▶ [WORK TO COMPLETE] Return only the lines from the top of the material through the line marked by "scene.camera = cam", unaltered.

>>>>

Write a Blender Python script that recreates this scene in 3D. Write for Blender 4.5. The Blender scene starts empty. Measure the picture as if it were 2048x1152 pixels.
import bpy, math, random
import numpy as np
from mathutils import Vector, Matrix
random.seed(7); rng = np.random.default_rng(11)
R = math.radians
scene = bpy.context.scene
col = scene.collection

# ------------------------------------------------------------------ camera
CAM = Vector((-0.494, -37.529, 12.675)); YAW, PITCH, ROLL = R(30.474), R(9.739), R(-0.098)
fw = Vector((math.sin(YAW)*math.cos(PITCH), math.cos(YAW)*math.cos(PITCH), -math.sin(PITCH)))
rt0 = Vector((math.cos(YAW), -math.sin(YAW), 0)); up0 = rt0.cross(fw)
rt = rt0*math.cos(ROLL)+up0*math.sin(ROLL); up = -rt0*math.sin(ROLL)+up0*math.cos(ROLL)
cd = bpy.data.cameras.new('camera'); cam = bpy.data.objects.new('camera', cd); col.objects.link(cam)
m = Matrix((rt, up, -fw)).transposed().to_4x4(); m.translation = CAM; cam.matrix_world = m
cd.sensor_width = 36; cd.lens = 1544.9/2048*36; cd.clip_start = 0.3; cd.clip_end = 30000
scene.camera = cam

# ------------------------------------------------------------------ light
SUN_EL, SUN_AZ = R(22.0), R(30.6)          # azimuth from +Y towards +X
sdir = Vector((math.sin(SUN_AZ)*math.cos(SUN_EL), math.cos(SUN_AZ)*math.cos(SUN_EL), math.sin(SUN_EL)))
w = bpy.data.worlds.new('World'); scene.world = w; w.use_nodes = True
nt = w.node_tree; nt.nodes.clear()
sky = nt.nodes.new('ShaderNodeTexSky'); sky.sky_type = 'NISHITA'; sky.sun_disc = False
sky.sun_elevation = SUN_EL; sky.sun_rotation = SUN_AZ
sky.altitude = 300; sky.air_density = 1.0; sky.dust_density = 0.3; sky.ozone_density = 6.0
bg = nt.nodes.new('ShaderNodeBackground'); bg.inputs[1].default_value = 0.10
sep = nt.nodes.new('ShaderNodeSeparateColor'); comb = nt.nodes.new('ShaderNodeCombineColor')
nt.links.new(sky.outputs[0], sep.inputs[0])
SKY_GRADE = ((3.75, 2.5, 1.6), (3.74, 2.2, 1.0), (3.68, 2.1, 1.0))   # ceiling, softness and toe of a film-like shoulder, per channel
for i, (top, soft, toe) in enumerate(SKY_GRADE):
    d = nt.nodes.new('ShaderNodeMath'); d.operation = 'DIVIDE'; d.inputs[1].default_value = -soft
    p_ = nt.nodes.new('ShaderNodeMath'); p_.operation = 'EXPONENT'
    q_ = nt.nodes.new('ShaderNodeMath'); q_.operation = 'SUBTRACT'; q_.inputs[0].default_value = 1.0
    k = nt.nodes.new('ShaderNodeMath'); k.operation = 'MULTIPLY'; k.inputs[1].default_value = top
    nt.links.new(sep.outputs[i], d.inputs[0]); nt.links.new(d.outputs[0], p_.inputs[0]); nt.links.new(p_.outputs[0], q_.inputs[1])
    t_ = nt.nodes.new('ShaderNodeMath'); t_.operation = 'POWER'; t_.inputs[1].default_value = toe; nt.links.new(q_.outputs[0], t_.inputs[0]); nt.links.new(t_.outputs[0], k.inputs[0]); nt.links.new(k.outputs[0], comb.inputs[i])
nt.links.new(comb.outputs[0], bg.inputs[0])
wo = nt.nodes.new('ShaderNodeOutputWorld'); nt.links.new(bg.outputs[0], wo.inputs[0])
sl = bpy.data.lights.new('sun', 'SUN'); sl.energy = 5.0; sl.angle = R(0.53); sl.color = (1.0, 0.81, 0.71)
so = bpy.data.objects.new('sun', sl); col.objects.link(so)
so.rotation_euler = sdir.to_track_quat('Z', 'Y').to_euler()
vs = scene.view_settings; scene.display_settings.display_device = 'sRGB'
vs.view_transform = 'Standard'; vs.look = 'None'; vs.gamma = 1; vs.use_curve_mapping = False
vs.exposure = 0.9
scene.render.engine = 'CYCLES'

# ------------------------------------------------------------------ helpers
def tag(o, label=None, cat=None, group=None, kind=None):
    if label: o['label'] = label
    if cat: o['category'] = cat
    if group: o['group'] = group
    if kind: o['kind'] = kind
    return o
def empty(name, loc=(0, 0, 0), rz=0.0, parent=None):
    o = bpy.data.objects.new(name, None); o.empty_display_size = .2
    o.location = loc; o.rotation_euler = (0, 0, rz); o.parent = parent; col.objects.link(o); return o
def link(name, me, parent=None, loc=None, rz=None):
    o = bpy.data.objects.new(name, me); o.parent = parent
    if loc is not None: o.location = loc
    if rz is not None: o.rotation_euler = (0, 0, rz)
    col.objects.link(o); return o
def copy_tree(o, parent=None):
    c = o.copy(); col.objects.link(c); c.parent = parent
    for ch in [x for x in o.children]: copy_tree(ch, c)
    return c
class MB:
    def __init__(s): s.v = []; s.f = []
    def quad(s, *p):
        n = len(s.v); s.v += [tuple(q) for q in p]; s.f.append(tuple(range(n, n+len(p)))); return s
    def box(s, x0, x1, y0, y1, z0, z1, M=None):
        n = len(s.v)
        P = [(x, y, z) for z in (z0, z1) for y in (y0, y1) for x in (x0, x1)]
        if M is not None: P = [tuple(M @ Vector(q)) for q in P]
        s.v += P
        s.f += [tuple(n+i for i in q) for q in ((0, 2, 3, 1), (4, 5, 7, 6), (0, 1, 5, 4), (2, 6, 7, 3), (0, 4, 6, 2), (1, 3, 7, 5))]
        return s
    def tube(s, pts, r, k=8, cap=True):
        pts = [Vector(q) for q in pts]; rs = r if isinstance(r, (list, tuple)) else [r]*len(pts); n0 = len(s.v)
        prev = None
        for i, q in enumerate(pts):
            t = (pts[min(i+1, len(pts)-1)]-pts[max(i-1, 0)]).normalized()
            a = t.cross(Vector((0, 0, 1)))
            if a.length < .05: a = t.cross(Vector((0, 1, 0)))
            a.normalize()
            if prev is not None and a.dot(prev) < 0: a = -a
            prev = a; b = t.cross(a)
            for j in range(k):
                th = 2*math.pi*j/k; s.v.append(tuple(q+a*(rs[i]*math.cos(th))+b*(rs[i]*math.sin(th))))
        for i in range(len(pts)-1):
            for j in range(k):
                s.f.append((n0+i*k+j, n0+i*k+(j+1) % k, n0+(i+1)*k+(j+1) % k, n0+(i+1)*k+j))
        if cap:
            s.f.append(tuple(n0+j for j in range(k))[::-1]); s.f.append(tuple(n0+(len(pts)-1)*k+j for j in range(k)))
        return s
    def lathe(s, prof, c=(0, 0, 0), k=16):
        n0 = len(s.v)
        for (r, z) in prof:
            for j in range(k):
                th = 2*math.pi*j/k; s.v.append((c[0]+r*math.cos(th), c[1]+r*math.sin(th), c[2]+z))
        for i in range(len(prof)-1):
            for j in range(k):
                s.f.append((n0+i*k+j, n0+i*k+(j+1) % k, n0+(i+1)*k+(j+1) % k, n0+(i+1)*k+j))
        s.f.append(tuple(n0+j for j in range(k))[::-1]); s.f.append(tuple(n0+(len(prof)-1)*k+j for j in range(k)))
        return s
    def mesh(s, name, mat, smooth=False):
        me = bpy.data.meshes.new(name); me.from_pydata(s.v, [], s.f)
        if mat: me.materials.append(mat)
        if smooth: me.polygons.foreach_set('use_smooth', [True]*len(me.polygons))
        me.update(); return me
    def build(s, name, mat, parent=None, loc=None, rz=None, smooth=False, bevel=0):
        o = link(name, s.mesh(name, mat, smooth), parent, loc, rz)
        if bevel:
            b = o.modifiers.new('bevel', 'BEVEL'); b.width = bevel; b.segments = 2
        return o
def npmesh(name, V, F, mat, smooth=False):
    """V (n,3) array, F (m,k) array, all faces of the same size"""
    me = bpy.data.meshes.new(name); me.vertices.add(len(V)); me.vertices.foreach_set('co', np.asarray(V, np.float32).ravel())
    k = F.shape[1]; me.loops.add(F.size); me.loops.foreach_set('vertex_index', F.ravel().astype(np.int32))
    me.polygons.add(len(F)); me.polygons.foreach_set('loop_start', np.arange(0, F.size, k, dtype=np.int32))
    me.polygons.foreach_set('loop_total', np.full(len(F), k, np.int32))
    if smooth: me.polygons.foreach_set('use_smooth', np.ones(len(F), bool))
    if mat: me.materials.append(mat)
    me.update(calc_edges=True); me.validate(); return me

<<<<

▶ [SOLUTION BELOW]
Write a Blender Python script that recreates this scene in 3D. Write for Blender 4.5. The Blender scene starts empty. Measure the picture as if it were 2048x1152 pixels.
import bpy, math, random
import numpy as np
from mathutils import Vector, Matrix
random.seed(7); rng = np.random.default_rng(11)
R = math.radians
scene = bpy.context.scene
col = scene.collection

# ------------------------------------------------------------------ camera
CAM = Vector((-0.494, -37.529, 12.675)); YAW, PITCH, ROLL = R(30.474), R(9.739), R(-0.098)
fw = Vector((math.sin(YAW)*math.cos(PITCH), math.cos(YAW)*math.cos(PITCH), -math.sin(PITCH)))
rt0 = Vector((math.cos(YAW), -math.sin(YAW), 0)); up0 = rt0.cross(fw)
rt = rt0*math.cos(ROLL)+up0*math.sin(ROLL); up = -rt0*math.sin(ROLL)+up0*math.cos(ROLL)
cd = bpy.data.cameras.new('camera'); cam = bpy.data.objects.new('camera', cd); col.objects.link(cam)
m = Matrix((rt, up, -fw)).transposed().to_4x4(); m.translation = CAM; cam.matrix_world = m
cd.sensor_width = 36; cd.lens = 1544.9/2048*36; cd.clip_start = 0.3; cd.clip_end = 30000
scene.camera = cam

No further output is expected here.